| What the exercise asks |
Using the records below, quote only the span that opens with the line containing "What Blender Python" and closes with the line containing "sun_ob.rotation_euler = sd.to_track_quat('Z', 'Y').to_euler()", exactly and inclusively.
# # #
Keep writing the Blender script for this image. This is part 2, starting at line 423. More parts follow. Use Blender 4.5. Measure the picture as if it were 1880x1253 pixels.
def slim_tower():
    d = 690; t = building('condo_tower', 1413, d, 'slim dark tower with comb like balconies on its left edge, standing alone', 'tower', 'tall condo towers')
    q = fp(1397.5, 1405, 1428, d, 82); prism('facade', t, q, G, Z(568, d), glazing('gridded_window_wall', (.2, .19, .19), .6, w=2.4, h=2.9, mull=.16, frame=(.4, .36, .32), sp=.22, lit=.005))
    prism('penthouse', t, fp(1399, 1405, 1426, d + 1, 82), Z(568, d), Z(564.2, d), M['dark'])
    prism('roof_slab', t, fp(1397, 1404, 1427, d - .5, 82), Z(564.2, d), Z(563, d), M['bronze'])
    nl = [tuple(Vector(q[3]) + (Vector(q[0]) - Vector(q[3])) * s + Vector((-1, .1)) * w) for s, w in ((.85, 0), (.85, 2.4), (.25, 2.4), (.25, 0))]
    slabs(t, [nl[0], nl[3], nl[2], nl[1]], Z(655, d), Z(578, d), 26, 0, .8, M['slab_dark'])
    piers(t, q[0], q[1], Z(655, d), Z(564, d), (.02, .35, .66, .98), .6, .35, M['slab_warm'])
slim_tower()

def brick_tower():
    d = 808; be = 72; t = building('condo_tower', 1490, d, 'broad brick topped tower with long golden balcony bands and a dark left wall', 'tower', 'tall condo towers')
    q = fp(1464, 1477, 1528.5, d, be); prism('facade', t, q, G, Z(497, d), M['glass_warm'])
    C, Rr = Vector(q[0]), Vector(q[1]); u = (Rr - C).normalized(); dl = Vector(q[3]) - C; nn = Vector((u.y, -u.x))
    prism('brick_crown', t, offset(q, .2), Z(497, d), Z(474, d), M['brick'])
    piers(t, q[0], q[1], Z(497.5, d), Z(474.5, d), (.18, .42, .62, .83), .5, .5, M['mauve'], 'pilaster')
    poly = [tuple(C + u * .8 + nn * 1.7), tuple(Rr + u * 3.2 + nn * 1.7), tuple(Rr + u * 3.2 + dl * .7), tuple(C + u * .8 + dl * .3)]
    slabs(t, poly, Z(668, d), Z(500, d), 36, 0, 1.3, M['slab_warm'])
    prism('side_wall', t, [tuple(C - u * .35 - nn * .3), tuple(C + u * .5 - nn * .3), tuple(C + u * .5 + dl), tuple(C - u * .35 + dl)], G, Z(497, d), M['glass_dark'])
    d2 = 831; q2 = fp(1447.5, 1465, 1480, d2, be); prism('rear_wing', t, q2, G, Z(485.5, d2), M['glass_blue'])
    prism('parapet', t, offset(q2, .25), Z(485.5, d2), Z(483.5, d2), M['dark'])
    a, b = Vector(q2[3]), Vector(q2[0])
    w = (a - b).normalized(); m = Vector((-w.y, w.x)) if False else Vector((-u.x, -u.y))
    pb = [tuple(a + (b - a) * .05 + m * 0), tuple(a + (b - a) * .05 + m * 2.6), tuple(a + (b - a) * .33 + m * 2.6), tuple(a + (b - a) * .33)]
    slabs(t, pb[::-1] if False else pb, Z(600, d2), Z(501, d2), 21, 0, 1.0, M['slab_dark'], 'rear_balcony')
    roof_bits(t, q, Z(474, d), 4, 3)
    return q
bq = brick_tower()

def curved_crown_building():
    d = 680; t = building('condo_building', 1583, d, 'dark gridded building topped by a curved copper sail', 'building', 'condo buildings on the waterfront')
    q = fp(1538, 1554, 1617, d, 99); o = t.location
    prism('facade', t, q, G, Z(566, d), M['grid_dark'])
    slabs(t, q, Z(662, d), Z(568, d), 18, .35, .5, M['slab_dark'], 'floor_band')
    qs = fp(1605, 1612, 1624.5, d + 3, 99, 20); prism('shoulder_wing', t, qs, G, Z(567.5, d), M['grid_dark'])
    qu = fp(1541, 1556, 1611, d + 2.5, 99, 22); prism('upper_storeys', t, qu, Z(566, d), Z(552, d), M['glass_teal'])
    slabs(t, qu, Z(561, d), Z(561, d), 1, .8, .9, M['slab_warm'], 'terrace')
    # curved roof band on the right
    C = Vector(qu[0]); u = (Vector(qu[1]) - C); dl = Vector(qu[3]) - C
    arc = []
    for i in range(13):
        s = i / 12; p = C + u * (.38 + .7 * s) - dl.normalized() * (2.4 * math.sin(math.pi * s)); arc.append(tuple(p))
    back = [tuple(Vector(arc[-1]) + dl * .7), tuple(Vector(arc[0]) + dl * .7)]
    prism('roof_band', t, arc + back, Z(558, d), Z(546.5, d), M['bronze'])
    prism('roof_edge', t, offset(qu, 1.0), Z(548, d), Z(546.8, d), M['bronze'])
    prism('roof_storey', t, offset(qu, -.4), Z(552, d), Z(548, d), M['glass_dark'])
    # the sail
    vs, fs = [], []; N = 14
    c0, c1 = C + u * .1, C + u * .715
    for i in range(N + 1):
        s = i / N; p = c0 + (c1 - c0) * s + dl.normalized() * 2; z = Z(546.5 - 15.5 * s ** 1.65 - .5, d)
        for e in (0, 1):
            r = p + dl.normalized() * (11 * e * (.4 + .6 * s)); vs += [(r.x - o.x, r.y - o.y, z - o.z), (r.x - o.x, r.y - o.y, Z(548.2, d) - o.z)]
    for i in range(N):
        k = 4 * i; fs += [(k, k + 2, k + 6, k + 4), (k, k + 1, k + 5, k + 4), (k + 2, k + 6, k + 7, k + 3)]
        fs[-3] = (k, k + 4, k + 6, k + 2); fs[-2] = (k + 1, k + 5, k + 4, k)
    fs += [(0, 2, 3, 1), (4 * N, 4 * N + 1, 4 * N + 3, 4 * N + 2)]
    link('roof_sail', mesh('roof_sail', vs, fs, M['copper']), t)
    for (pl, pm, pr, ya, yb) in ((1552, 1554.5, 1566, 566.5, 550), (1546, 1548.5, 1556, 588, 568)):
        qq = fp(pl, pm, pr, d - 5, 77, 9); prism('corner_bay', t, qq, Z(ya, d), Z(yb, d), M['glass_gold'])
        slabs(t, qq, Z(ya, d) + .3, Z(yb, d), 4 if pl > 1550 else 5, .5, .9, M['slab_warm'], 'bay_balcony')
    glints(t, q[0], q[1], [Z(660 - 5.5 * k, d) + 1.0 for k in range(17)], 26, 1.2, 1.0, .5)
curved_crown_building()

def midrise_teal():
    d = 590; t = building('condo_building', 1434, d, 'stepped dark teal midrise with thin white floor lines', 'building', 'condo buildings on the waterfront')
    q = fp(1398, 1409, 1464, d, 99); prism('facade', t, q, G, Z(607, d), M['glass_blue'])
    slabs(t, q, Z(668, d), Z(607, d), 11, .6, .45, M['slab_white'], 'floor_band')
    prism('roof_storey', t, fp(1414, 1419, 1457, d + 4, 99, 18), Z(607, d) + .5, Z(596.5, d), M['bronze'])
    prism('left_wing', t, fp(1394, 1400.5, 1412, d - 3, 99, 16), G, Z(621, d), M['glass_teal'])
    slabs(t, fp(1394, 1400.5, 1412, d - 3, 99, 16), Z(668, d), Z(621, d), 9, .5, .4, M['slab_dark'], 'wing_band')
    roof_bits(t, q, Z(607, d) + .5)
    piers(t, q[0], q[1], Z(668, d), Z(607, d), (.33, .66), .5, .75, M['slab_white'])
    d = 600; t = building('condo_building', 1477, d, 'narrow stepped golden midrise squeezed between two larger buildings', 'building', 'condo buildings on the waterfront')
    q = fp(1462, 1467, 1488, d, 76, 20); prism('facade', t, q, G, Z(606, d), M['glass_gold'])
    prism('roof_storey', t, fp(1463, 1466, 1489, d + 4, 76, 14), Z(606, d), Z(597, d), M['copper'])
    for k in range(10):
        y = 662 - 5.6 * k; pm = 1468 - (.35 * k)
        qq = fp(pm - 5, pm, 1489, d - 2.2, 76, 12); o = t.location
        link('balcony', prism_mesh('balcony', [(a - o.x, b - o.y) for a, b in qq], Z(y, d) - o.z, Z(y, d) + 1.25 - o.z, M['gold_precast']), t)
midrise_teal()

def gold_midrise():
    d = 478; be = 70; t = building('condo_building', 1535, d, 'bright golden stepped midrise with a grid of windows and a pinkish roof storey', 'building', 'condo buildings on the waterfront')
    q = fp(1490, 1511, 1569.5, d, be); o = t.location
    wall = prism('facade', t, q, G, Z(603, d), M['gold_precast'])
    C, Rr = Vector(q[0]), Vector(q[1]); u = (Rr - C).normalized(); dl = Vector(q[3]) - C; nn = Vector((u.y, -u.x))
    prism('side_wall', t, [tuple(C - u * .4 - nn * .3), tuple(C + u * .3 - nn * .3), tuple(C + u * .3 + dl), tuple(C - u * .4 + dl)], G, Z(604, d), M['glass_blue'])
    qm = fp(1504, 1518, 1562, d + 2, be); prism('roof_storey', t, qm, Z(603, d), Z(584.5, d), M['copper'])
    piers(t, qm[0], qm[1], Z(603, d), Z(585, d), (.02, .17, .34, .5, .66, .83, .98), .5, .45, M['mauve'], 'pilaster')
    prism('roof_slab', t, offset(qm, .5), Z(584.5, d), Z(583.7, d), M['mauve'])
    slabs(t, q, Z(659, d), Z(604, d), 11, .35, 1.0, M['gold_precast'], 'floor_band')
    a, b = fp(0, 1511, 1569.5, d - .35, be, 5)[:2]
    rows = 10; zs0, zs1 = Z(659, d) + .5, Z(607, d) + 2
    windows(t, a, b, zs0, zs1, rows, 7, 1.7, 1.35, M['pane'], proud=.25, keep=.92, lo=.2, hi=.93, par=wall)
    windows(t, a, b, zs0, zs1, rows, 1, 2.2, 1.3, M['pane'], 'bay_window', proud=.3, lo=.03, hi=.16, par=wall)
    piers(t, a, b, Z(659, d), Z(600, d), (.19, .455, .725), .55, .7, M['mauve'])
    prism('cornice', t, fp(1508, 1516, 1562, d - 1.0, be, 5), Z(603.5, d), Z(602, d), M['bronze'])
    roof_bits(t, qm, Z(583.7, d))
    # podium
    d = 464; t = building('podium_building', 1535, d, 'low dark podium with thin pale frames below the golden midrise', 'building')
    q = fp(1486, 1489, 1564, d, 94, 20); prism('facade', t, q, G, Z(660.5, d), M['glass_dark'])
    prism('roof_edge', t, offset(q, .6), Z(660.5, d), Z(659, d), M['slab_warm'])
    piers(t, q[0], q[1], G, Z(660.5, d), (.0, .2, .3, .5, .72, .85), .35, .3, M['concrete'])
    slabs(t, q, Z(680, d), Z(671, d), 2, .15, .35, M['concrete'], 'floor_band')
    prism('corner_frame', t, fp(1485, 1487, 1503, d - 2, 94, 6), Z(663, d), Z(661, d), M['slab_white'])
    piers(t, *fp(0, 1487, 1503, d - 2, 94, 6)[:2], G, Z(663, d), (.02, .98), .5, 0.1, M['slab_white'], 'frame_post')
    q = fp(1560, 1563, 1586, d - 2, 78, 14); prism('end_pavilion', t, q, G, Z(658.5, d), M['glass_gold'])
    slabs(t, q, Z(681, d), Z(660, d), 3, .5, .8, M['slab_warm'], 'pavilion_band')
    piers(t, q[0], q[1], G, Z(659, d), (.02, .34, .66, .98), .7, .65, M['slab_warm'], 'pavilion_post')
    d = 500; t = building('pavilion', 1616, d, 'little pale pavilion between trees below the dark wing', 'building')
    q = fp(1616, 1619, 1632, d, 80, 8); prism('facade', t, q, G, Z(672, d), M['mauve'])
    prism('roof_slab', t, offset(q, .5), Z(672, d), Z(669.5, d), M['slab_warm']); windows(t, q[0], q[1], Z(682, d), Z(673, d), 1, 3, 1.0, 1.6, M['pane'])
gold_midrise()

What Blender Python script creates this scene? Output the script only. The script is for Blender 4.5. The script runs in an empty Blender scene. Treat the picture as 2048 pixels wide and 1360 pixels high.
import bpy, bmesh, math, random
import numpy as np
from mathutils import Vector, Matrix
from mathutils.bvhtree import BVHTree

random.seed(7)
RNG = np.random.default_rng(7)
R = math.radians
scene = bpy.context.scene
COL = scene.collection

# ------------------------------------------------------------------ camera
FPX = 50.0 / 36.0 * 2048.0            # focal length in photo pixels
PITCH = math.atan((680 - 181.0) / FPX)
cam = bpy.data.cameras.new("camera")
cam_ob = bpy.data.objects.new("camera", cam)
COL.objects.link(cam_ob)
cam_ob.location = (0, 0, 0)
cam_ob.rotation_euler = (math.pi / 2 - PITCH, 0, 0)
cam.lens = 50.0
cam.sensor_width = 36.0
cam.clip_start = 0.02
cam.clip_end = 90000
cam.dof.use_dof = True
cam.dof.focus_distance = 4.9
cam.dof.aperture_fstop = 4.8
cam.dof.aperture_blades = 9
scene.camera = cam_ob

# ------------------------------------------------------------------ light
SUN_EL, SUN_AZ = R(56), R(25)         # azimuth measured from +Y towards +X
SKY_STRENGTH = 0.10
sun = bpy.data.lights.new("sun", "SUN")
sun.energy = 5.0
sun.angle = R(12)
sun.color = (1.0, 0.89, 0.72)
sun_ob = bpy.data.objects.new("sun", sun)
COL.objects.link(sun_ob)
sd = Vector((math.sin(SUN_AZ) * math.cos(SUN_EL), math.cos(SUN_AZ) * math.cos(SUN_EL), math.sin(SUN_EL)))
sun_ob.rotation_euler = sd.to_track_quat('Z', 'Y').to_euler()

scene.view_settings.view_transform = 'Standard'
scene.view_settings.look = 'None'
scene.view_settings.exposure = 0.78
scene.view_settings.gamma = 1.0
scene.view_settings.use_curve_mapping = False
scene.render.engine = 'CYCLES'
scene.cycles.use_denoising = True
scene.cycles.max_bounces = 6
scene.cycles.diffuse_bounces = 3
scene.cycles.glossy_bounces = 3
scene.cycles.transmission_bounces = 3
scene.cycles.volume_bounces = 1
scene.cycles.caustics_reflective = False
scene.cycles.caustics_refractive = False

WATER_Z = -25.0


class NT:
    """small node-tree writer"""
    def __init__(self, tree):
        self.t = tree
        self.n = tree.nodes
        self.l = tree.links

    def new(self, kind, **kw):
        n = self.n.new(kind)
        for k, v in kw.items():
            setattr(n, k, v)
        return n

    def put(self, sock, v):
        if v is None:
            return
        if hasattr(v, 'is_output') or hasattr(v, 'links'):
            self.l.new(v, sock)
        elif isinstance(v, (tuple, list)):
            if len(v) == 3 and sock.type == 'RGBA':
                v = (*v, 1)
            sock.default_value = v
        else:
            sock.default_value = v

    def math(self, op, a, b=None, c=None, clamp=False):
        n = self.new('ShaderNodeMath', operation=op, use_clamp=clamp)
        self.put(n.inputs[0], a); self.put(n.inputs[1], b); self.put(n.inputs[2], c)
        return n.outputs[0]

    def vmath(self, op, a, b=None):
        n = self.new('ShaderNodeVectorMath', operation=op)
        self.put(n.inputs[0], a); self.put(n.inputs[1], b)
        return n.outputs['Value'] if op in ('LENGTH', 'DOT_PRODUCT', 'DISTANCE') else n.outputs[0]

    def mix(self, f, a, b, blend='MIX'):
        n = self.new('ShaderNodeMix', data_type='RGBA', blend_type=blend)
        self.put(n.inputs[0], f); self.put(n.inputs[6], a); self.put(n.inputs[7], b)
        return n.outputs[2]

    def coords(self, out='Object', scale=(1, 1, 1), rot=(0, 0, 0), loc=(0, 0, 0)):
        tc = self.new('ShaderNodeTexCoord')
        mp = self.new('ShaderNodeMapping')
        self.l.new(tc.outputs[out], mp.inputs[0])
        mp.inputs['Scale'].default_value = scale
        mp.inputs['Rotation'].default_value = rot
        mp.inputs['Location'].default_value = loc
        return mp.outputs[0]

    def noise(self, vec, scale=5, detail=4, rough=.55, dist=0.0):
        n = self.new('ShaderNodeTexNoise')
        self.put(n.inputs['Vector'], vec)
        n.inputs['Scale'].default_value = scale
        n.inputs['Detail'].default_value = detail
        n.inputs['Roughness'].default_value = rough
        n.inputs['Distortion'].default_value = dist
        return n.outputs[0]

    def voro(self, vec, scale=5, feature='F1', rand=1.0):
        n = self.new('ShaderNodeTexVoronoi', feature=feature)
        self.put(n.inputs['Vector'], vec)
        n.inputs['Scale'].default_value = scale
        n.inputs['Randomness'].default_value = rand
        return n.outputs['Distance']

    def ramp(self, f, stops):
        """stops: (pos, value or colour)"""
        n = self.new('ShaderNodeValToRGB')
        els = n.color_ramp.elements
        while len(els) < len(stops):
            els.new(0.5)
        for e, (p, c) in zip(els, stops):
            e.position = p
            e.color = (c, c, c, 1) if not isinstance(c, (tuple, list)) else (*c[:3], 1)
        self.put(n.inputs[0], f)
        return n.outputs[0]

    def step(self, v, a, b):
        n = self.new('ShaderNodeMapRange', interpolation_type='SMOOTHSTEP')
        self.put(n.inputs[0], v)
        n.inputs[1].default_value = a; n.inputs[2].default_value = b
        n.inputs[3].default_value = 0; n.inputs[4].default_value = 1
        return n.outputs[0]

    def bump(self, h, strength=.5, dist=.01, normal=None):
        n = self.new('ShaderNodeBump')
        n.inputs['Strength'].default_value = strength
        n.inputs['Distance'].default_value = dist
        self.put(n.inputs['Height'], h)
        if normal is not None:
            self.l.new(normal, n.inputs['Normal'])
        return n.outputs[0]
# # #
| Result of the exercise |
What Blender Python script creates this scene? Output the script only. The script is for Blender 4.5. The script runs in an empty Blender scene. Treat the picture as 2048 pixels wide and 1360 pixels high.
import bpy, bmesh, math, random
import numpy as np
from mathutils import Vector, Matrix
from mathutils.bvhtree import BVHTree

random.seed(7)
RNG = np.random.default_rng(7)
R = math.radians
scene = bpy.context.scene
COL = scene.collection

# ------------------------------------------------------------------ camera
FPX = 50.0 / 36.0 * 2048.0            # focal length in photo pixels
PITCH = math.atan((680 - 181.0) / FPX)
cam = bpy.data.cameras.new("camera")
cam_ob = bpy.data.objects.new("camera", cam)
COL.objects.link(cam_ob)
cam_ob.location = (0, 0, 0)
cam_ob.rotation_euler = (math.pi / 2 - PITCH, 0, 0)
cam.lens = 50.0
cam.sensor_width = 36.0
cam.clip_start = 0.02
cam.clip_end = 90000
cam.dof.use_dof = True
cam.dof.focus_distance = 4.9
cam.dof.aperture_fstop = 4.8
cam.dof.aperture_blades = 9
scene.camera = cam_ob

# ------------------------------------------------------------------ light
SUN_EL, SUN_AZ = R(56), R(25)         # azimuth measured from +Y towards +X
SKY_STRENGTH = 0.10
sun = bpy.data.lights.new("sun", "SUN")
sun.energy = 5.0
sun.angle = R(12)
sun.color = (1.0, 0.89, 0.72)
sun_ob = bpy.data.objects.new("sun", sun)
COL.objects.link(sun_ob)
sd = Vector((math.sin(SUN_AZ) * math.cos(SUN_EL), math.cos(SUN_AZ) * math.cos(SUN_EL), math.sin(SUN_EL)))
sun_ob.rotation_euler = sd.to_track_quat('Z', 'Y').to_euler()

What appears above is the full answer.